Ambas líneas convergen en estas páginas mediante una arquitectura sin duda extravagante, pero que el autor logra levantar sin que sus cimientos cedan. Por un lado, nos encontramos con la habitual voz que “lee” en los libros de Mori. En este caso, el sujeto de análisis es Henri Beyle, Stendhal. Por otro lado, ya desde el comienzo, de modo abierto y sin coartadas, comprendemos que esa voz que lee es también la de un personaje que nos va a contar una historia, la de su tío santanderino, Kike el Suelto, un hombre ya mayor, aunque todavía no anciano, que para el narrador ha conformado un modelo de actitud ante la vida, de epicureísmo elegante, y al que ahora, en el otoño de sus días, vuelve a frecuentar de forma más o menos recurrente. El puente que conduce desde el tío Kike hasta Henri Beyle, el puente que une las orillas de los dos Enriques, el antiguo vendedor de electrodomésticos y el creador de La cartuja de Parma, es, pues, el itinerario que recorre una obra que concede a la literatura el lugar que a menudo ocupa en la visión de Mori (soporte de la inteligencia; antorcha del sentido; fomento de la impiedad hacia uno mismo), pero que mediante el expediente de la ficción se abre aquí a un sinfín de temas, entre los cuales, y a modo de muy pálido resumen, podríamos mencionar: el humor como rescate; el amor a las mujeres; el carácter de los pueblos; el placer d, e los extraños; la meditación en torno a la vejez.

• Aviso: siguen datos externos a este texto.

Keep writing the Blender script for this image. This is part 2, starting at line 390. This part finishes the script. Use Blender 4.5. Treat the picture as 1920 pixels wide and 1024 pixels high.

Así, la proverbial exigencia de Mori, un escritor cuyo rigor intelectual es complemento exacto de su escrúpulo hacia las fuentes y de su agudeza como hermeneuta, se abre, para deleite del lector, hacia un nuevo territorio, que no era virgen, cierto, pero que nunca había sido explorado con tanta codicia, con semejante intensidad. Ese nuevo marco, donde la ficción reclama sus poderes, donde “ese otro yo” que mencionaba Proust destila sus alcoholes, se plasma en capítulos de una soberbia belleza y de un altísimo voltaje emocional, fragmentos donde la escritura de Mori descubre paisajes que, previamente, había vislumbrado, pero que ahora coloniza sin vacilar. Los mecanismos para lograr estas conquistas son muy variados. Van desde el destello verbal (la asombrosa enumeración de la página 241: una peripecia de hombre contenida en un párrafo) al homenaje a una tradición (el hallazgo de Kike como inconsciente creador de cadáveres exquisitos), pasando por el esquemático apunte de todas esas novelas sin narrar que se encierran en la existencia de cada uno de nosotros, y que abundan en el enigma que constituye cualquier vida, por muchas investigaciones a las que sea sometida. ¿Fue Stendhal feliz? ¿Ha sido el tío Kike una persona de bien? ¿Resulta el narrador fiable? ¿Son la felicidad, la bondad y la confianza conquistas plausibles o mera retórica de los manuales de ética? Y nuestras vidas, ¿son apenas figuras en la alfombra, como en la novela de Henry James, runas inscritas en el polvo con el bastón de un Zadig cualquiera, una humorada sin objeto ni finalidad que discurre a orillas del viejo mar Cantábrico y sus olores a brea, a sardina y a nordeste?

Hay un capítulo en el libro, mientras se reflexiona acerca de Vida de Henry Brulard, en el que el narrador acude a la autoridad de Lampedusa para sostener su interpretación de Stendhal. Recuerda entonces que el autor de El Gatopardo definió el empeño, la personalidad y el impulso del maestro francés en una anécdota. “Hay en él”, escribe Lampedusa de Stendhal, “una frase barroca que lo dice todo: Toute ma vie ho voluto la stessa cosa: to make un chef d’ouevre”. Este lector, que tiene pocas certezas literarias pero firmes, se atreve a decir alto y claro que “Stendher en Santandal” es, hasta la fecha, la chef d’ouvre, the masterpiece, il capolavoro, la obra maestra de Moisés Mori.